We knew he loved sh*tposting — we just didn’t know how much.

Per The Wall Street Journal, Twitter’s most famous sh*tposter (AKA Twitter troll), who moonlights as CEO of Tesla and SpaceX, is buying the company for $44B.

So how did we get here?

Here’s a brief timeline of events leading up to the purchase:

  • April 4: Musk disclosed he purchased a 9.3% stake in Twitter — becoming the company’s largest shareholder
  • April 5: Musk was offered a board seat, which he later declined
  • April 14: Musk offered to buy Twitter for $43B
  • April 15: Twitter’s board adopted a “poison pill” defense — a move that prevents unwanted takeovers
  • April 21: Musk secured funding for his proposed purchase, including ~$25B in debt financing led by Morgan Stanley
  • April 25: Twitter accepted Musk’s offer

Whew. So what caused Twitter to come around?

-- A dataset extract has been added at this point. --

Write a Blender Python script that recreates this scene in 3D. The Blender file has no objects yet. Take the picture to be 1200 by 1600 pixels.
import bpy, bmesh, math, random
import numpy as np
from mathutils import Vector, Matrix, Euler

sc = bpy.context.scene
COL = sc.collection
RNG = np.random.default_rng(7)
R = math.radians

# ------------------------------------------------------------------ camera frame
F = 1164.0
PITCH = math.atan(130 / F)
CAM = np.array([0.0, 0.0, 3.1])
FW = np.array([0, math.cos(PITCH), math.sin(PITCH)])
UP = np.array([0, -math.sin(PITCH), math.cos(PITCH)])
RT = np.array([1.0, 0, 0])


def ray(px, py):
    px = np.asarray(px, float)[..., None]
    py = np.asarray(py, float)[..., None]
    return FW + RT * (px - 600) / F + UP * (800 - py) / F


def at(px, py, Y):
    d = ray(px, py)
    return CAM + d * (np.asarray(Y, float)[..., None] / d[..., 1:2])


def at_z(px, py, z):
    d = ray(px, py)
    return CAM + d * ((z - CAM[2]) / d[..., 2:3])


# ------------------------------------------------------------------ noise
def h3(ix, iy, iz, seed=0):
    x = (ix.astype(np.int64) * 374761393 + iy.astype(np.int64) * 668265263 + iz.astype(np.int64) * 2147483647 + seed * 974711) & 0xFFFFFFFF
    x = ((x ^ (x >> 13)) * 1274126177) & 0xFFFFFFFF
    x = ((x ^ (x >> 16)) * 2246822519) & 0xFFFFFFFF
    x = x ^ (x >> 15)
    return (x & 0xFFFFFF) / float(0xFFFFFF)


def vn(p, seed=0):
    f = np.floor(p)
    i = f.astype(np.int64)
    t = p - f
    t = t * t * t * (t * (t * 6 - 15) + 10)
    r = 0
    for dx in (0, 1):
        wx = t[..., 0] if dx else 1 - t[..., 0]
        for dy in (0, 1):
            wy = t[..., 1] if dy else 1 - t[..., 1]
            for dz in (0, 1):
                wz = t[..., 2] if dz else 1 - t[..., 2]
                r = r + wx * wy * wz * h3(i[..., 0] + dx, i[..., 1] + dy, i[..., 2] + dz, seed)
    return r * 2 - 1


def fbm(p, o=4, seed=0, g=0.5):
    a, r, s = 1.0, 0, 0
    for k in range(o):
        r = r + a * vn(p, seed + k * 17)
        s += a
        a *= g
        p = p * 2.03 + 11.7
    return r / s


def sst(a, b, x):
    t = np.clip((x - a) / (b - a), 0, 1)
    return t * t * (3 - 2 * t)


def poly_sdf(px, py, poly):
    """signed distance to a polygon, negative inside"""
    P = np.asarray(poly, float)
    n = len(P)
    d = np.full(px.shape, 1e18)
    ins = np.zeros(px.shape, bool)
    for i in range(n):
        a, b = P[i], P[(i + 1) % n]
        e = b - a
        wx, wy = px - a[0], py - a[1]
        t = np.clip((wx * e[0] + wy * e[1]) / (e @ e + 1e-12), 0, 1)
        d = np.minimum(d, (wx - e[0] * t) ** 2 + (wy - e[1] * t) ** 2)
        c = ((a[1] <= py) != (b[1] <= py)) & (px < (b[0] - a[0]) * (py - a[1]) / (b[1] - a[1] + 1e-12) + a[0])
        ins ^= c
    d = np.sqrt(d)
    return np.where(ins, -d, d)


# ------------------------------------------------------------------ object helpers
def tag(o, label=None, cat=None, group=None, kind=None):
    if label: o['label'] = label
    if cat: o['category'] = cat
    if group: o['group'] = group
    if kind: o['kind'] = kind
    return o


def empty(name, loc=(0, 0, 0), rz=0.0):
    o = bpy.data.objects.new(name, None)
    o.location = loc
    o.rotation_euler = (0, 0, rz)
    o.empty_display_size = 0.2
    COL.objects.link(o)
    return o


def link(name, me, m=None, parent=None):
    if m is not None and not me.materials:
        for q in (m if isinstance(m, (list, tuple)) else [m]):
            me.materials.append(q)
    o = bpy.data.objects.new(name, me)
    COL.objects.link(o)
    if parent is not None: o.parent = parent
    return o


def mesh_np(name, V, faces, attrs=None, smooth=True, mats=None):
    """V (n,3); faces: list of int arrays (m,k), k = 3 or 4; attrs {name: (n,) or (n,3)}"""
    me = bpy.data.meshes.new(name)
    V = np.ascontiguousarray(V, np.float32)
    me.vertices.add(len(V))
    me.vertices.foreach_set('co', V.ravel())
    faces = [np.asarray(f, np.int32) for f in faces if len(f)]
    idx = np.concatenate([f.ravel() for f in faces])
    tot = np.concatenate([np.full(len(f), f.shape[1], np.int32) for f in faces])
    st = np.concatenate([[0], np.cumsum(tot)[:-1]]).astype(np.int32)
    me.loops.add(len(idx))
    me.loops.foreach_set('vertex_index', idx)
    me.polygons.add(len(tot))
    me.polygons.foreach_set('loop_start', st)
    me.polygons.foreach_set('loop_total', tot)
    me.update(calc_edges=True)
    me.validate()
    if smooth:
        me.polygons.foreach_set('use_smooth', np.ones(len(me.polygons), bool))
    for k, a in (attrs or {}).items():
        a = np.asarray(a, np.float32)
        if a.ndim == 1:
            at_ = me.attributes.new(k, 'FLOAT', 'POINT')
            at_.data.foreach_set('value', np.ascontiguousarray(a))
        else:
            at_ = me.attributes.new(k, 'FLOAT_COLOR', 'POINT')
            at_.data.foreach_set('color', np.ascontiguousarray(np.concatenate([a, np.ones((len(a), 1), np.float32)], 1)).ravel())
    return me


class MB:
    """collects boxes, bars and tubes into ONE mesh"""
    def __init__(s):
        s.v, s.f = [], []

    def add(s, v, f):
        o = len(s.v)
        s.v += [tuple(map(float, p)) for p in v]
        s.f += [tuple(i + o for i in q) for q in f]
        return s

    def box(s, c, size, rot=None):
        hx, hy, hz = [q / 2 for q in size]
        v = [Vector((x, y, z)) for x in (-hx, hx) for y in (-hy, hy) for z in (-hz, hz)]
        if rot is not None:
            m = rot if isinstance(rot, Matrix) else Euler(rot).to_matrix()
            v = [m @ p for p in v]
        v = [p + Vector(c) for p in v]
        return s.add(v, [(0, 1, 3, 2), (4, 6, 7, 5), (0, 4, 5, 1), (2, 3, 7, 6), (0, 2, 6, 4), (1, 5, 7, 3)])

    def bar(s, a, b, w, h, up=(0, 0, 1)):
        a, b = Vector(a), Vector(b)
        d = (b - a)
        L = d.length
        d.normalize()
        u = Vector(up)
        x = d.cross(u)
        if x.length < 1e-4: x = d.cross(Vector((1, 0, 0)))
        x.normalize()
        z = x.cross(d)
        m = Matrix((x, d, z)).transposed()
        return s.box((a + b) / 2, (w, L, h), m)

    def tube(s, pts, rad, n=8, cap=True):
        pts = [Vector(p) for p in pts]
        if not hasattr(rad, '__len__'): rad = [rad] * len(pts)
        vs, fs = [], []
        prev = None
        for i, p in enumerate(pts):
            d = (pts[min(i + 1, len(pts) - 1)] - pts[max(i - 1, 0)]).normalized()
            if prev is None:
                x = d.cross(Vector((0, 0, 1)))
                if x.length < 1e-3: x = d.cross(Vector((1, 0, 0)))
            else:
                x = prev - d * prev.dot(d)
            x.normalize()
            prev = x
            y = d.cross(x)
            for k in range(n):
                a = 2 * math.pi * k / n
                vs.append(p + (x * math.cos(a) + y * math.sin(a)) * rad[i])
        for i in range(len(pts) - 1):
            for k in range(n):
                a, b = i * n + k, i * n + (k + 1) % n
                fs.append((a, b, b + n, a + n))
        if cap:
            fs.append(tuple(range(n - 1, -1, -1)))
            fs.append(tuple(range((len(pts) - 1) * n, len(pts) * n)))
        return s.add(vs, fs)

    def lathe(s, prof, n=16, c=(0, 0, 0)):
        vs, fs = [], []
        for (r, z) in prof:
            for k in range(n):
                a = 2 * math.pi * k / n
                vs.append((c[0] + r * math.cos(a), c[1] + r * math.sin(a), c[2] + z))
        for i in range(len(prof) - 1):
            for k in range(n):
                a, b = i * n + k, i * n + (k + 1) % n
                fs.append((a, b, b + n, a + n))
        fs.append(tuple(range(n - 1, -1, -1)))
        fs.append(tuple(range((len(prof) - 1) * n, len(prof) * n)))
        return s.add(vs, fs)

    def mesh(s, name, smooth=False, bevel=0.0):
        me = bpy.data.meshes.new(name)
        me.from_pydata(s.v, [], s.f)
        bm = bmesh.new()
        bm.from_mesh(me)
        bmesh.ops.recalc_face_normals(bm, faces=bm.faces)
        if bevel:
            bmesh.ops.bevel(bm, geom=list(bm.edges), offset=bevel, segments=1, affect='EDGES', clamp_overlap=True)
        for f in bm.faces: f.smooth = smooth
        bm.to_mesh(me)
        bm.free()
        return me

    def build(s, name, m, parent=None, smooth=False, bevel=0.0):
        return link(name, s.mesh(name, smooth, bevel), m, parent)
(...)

Musk, considered by some the “greatest car salesman who has ever lived,” supposedly took his sales chops to Zoom last Friday, outlining his intentions to a group of shareholders via videoconference…

… which are what, exactly?

Musk has been adamant about several changes he would make after taking the company private, including:

  • Reducing content moderation: Musk tweeted that a social media platform’s policies should leave both the left and right equally unhappy, and said Twitter has the “potential to be the platform for free speech around the globe.”
  • Eliminating bots: Musk pledged to “defeat the spam bots or die trying” and “authenticate all real humans.”
  • Relying less on advertising: In since-deleted tweets, Musk made the case for Twitter embracing a subscription model, and getting rid of ads for premium subscribers.


Additionally, Musk has joined the tech-Twitter elite in advocating for new features — including an edit button, longer tweets, and an open source algorithm.

But Musk has many critics…

… and they’re not convinced his intentions are pure. The New Yorker’s Kyle Chayka argues that Musk’s bid is an attempt to maintain his ability to influence millions of people without interference.

If that’s the case, Musk’s past criticism of Jeff Bezos and Marc Benioff, owners of The Washington Post and Time magazine, respectively, could end up looking comically hypocritical.

However, just yesterday, Musk extended an olive branch to his critics, tweeting that he hopes they stay on the platform “because that is what free speech means.”

It raises the question: Can you really trust a sh*tposter?